Behind gem from Hellickson, Nats win for ninth time in 10 games

SAN DIEGO - It's easy to gloss over Jeremy Hellickson in a star-studded Nationals rotation. He doesn't have the stuff to match Max Scherzer or Stephen Strasburg. He doesn't have the wipeout curveball of Gio Gonzalez. He doesn't have the bulldog reputation of Tanner Roark.

Here's what Hellickson does have: motivation. After sitting around all winter and the majority of the spring looking for work on the heels of a frustrating 2017 campaign in Philadelphia and Baltimore, the 31-year-old right-hander was left to accept a minor league contract offer from the Nationals in late March, one that guaranteed him only $2 million if he reached the majors, with the possibility of $4 million more in incentives.

Hellickson had to swallow his pride a bit to take that deal. Five starts later, he can puff out his chest a bit more, and the Nationals can brag about the exceptional performances they've received at bargain basement prices from the most surprising pitcher in the league.

Never was that more evident than it was tonight at Petco Park, when Hellickson improbably took a perfect game into the seventh inning before finally allowing two hits and departing in favor of the Nationals bullpen, which finished off a 4-0 victory over the Padres.

Hellickson-Throwing-Gray-Sidebar.jpg"Everybody says they don't think about it," Hellickson said of his potential run at history. "But once you get to the fifth, sixth inning, you can't help but think about it."

On a crisp, 63-degree Tuesday evening in San Diego, Hellickson barely broke a sweat in shutting down a Padres team that had just been no-hit by four Dodgers pitchers only four nights earlier in Monterrey, Mexico. He cruised through the first inning on 14 pitches. He retired the side in the second inning on 18 pitches. He set down the bottom of the order in the third inning on 14 pitches. And when he got through the fourth inning on only 12 pitches, leaving his total count at 58, a buzz began to build in the park.

"You know, he got great stuff today," catcher Pedro Severino said. "He just executes every pitch down in the zone. I think: 'We're going to throw a no-hitter today.' "

The Padres put a little bit of a scare into Hellickson in the fifth when Franchy Cordero and Jose Pirela drove balls to the warning track in successive at-bats, but each was caught with relative ease. Hellickson then got back down to business in the sixth, inducing a ground ball and striking out a pair to send him back to the dugout having retired all 18 batters he had faced on a mere 79 pitches.

Now, though, came the critical seventh inning. Or, more specifically, the critical third time through the order. Manager Davey Martinez has made no bones about the club's plan for Hellickson: History says he struggles mightily when he has to face a hitter for the third time in a game. Obviously, with a perfect game at stake, the manager wasn't about to make a pitching change. But neither was he going to leave Hellickson with unlimited rope.
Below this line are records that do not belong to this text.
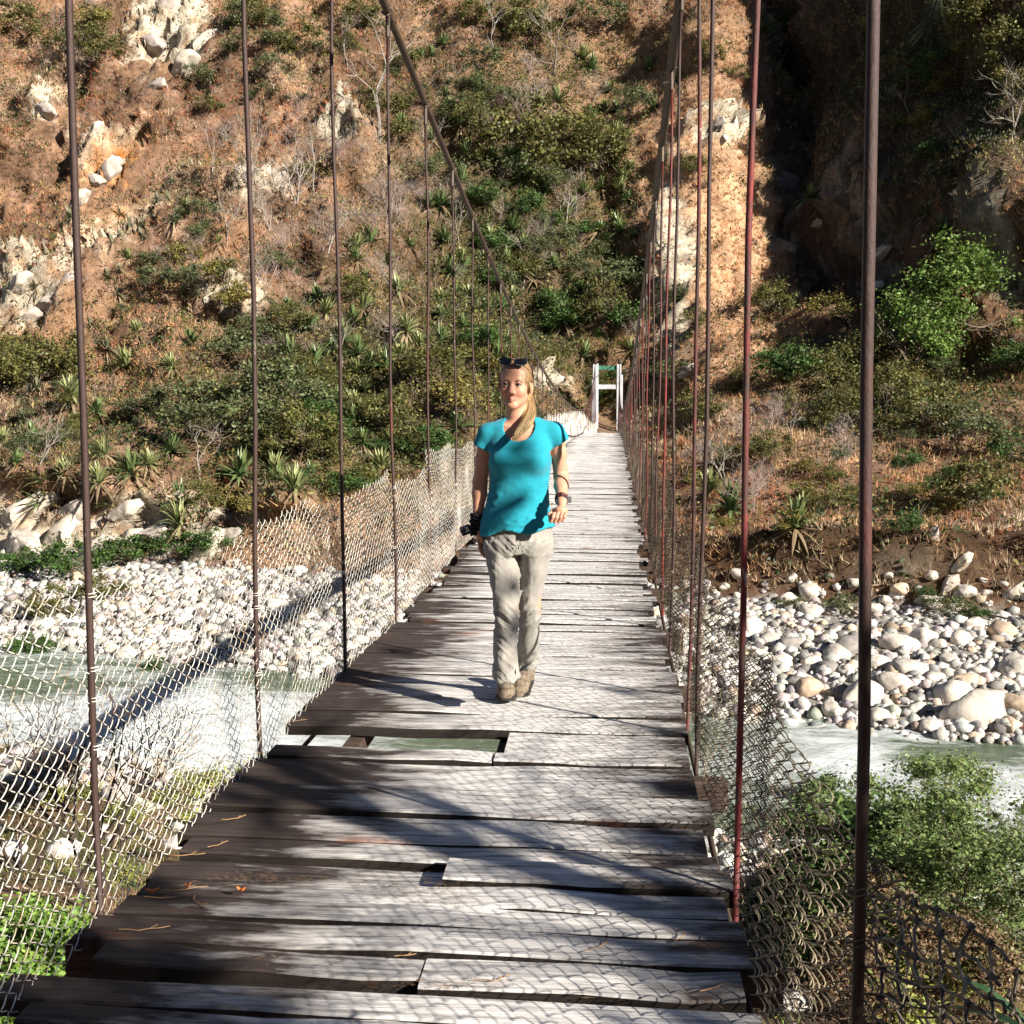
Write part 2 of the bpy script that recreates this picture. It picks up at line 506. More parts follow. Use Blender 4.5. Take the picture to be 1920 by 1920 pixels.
def build_river():
    xs = np.arange(-70, 60, 0.25); ss = np.linspace(-0.35, 1.25, 100)
    X, S = np.meshgrid(xs, ss)
    Y = YN(X) + S * (YF(X) - YN(X))
    P = np.stack([X, Y, np.full_like(X, -12.05)], -1).reshape(-1, 3)
    r = fbm(P * np.array([0.35, 0.8, 0]), 4, 51)
    P[:, 2] += 0.12 * r
    foam = 0.5 + 0.5 * fbm(P * np.array([0.07, 0.18, 0]) + 3.1, 2, 61)
    px, py, _ = project(P)
    f = 0.10 + 0.5 * (foam - 0.5)
    f = f + 0.55 * blob(px, py, 300, 1370, 340, 70) + 0.5 * blob(px, py, 1890, 1500, 140, 60) + 0.25 * blob(px, py, 1600, 1440, 70, 50) - 0.3 * blob(px, py, 1800, 1410, 170, 35) - 0.25 * blob(px, py, 560, 1275, 130, 25)
    rough = np.clip(f, 0, .7) * 1.0
    P[:, 2] += rough * 0.55 * fbm(P * np.array([0.6, 1.5, 0]) + 9, 4, 71, .6, True)
    ny, nx = X.shape
    idx = np.arange(ny * nx).reshape(ny, nx)
    F = np.stack([idx[:-1, :-1], idx[:-1, 1:], idx[1:, 1:], idx[1:, :-1]], -1).reshape(-1, 4)
    me = mesh_np('river', P, F, np.repeat(np.clip(f, 0, 1)[:, None], 3, 1))
    o = link('river_water', me, M['water'], smooth=True)
    tag(o, kind='structure')
build_river()
# ------------------------------------------------------------------ the bridge
def bx(y):  return 0.0046 * np.maximum(np.asarray(y, dtype=float) - 4.0, 0)          # the bridge drifts a little off its own first line
_DY = [-6, 8, 12, 28, 41, 52, 62, 80, 100, 115, 122]
_DZ = [0, 0, 0.07, 0.11, 0.13, 0.05, -0.18, -0.85, -1.42, -1.6, -1.62]
def dz(y):  return np.interp(y, _DY, _DZ)
def wl(y):  return np.interp(y, [0, 5, 7.9, 8.0, 20, 40, 115], [-0.92, -0.92, -0.9, -0.84, -0.86, -0.85, -0.9])
def wr(y):  return np.interp(y, [0, 5, 7.9, 8.0, 20, 40, 115], [0.90, 0.90, 0.89, 0.83, 0.84, 0.85, 0.9])
def cz(y):  return 1.02 + 0.00124 * (np.asarray(y, dtype=float) - 58.0) ** 2 - 0.12 * np.exp(-((np.asarray(y) - 22) / 12.0) ** 2)

def wood_mat():
    m, nt, b = new_mat('weathered_plank')
    geo = N(nt, 'ShaderNodeNewGeometry')
    oi = N(nt, 'ShaderNodeObjectInfo')
    off = N(nt, 'ShaderNodeVectorMath', operation='SCALE'); off.inputs['Scale'].default_value = 37.0
    cmb = N(nt, 'ShaderNodeCombineXYZ'); nt.links.new(oi.outputs['Random'], cmb.inputs[0]); nt.links.new(oi.outputs['Random'], cmb.inputs[2])
    nt.links.new(cmb.outputs[0], off.inputs[0])
    add = N(nt, 'ShaderNodeVectorMath', operation='ADD'); nt.links.new(geo.outputs['Position'], add.inputs[0]); nt.links.new(off.outputs[0], add.inputs[1])
    mp = N(nt, 'ShaderNodeMapping'); mp.inputs['Scale'].default_value = (2.6, 55, 30); nt.links.new(add.outputs[0], mp.inputs[0])
    g = N(nt, 'ShaderNodeTexNoise'); g.inputs['Scale'].default_value = 1.0; g.inputs['Detail'].default_value = 8; g.inputs['Roughness'].default_value = 0.7
    g.inputs['Distortion'].default_value = 0.35
    nt.links.new(mp.outputs[0], g.inputs['Vector'])
    mp2 = N(nt, 'ShaderNodeMapping'); mp2.inputs['Scale'].default_value = (2.2, 7.0, 4); nt.links.new(add.outputs[0], mp2.inputs[0])
    w = N(nt, 'ShaderNodeTexNoise'); w.inputs['Scale'].default_value = 1.5; w.inputs['Detail'].default_value = 6; w.inputs['Roughness'].default_value = 0.62
    nt.links.new(mp2.outputs[0], w.inputs['Vector'])
    # worn pale where people walk; darker edges, painted partly in place of shade (x across the deck)
    sx = N(nt, 'ShaderNodeSeparateXYZ'); nt.links.new(geo.outputs['Position'], sx.inputs[0])
    yk = N(nt, 'ShaderNodeMapRange'); yk.inputs[1].default_value = 2.5; yk.inputs[2].default_value = 14; yk.inputs[3].default_value = 0.20; yk.inputs[4].default_value = 0.10
    nt.links.new(sx.outputs[1], yk.inputs[0])
    d0 = N(nt, 'ShaderNodeMath', operation='SUBTRACT'); nt.links.new(sx.outputs[0], d0.inputs[0]); nt.links.new(yk.outputs[0], d0.inputs[1])
    d1 = N(nt, 'ShaderNodeMath', operation='ABSOLUTE'); nt.links.new(d0.outputs[0], d1.inputs[0])
    d2 = N(nt, 'ShaderNodeMath', operation='MULTIPLY', i_1=0.62); nt.links.new(d1.outputs[0], d2.inputs[0])
    ws = N(nt, 'ShaderNodeMath', operation='SUBTRACT'); nt.links.new(w.outputs[0], ws.inputs[0]); nt.links.new(d2.outputs[0], ws.inputs[1])
    rn = N(nt, 'ShaderNodeMath', operation='MULTIPLY_ADD', i_1=0.16, i_2=-0.02); nt.links.new(oi.outputs['Random'], rn.inputs[0])
    wy = N(nt, 'ShaderNodeMapRange'); wy.inputs[1].default_value = 6; wy.inputs[2].default_value = 16; wy.inputs[3].default_value = 0.0; wy.inputs[4].default_value = 0.19
    nt.links.new(sx.outputs[1], wy.inputs[0])
    wq = N(nt, 'ShaderNodeMath', operation='ADD'); nt.links.new(rn.outputs[0], wq.inputs[0]); nt.links.new(wy.outputs[0], wq.inputs[1])
    wt = N(nt, 'ShaderNodeMath', operation='ADD'); nt.links.new(ws.outputs[0], wt.inputs[0]); nt.links.new(wq.outputs[0], wt.inputs[1])
    worn = ramp(nt, wt.outputs[0], [(0.08, 0.0), (0.24, 0.55), (0.42, 1.0)])
    grain = ramp(nt, g.outputs[0], [(0.30, 0.12), (0.42, 0.7), (0.5, 1.0), (0.66, 1.2)])
    darkc = mixc(nt, g.outputs[0], (0.018, 0.013, 0.012), (0.085, 0.06, 0.05))
    palec = mixc(nt, g.outputs[0], (0.46, 0.42, 0.39), (0.86, 0.82, 0.77))
    c = mixc(nt, worn.outputs[0], darkc, palec)
    c = mixc(nt, 1.0, c, grain.outputs[0], 'MULTIPLY')
    # the sawn sides never wear pale
    sn = N(nt, 'ShaderNodeSeparateXYZ'); nt.links.new(geo.outputs['True Normal'], sn.inputs[0])
    up = ramp(nt, sn.outputs[2], [(0.3, 0.0), (0.75, 1.0)])
    c = mixc(nt, up.outputs[0], (0.022, 0.016, 0.013), c)
    # rusty stains
    st = N(nt, 'ShaderNodeTexNoise'); st.inputs['Scale'].default_value = 1.1; st.inputs['Detail'].default_value = 3
    nt.links.new(mp2.outputs[0], st.inputs['Vector'])
    sr = ramp(nt, st.outputs[0], [(0.66, 0.0), (0.76, 0.55)])
    c = mixc(nt, sr.outputs[0], c, (0.22, 0.075, 0.03))
    nt.links.new(c, b.inputs['Base Color'])
    b.inputs['Roughness'].default_value = 0.72; b.inputs['Specular IOR Level'].default_value = 0.25
    bump(nt, b, g.outputs[0], 1.0, 0.012)
    return m
M['plank'] = wood_mat()

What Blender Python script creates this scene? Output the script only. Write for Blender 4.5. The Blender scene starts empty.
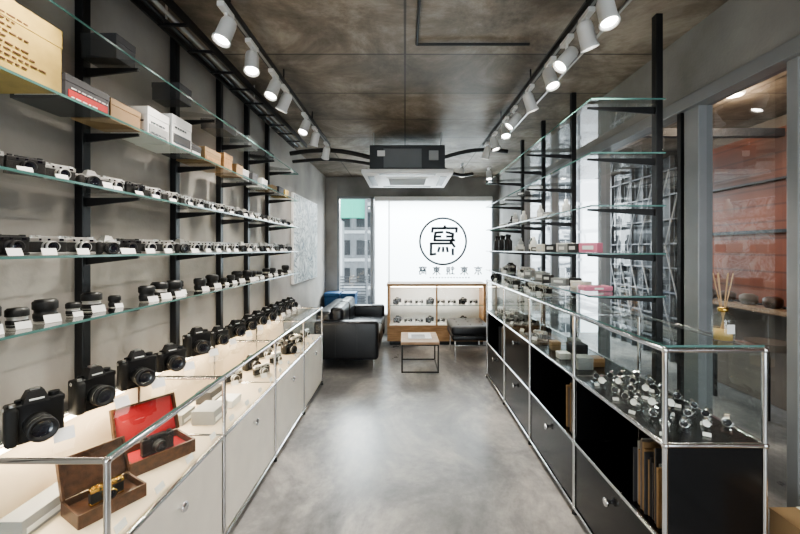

"You just let it ride," Martinez said. "I told (pitching coach Derek Lilliquist): 'Hey, we're not going to do anything. Don't get nobody up. Let him keep on going, and see what happens.' "

But when Travis Jankowski opened the bottom of the seventh with a groundball single up the middle, Martinez had Ryan Madson start to warm up in the bullpen. And when (after recording two outs) Hellickson surrendered a line drive to Cordero into the left field corner, the manager made the walk to the mound, asked for the ball and patted his starter on the rear end after a job well done.

"Our conversations are good," Hellickson said. "I'm never going to be happy coming out of a game. It doesn't matter if I'm at 60 or 100 (pitches). But we've talked. As long as we're winning, that's all that matters."

Up 3-0 at that point thanks to fifth-inning RBI hits from Matt Adams and Severino, then a seventh-inning RBI double from none other than Hellickson himself, the Nationals turned to Madson to pitch out of a jam one inning earlier than the norm. The veteran setup man induced a ground ball out of Pirela, quashing that jam - "Getting that one out," Martinez said. "That's what I wanted him to do." - and then Brandon Kintzler and Wander Suero (who had the luxury of another insurance run scored in the top of the ninth) finished off the Nationals' ninth win in 10 games.

Hellickson now sports a 2.28 ERA, trailing only Scherzer in the Nats rotation, but he finally owns his first win as a National. It took seven starts, and a bit more rope from his manager, but the journeyman who was out of work in March finally feels like a full member of this roster.

"Wins really don't matter, but they're nice when you throw well," he said. "It was just a fun game all around."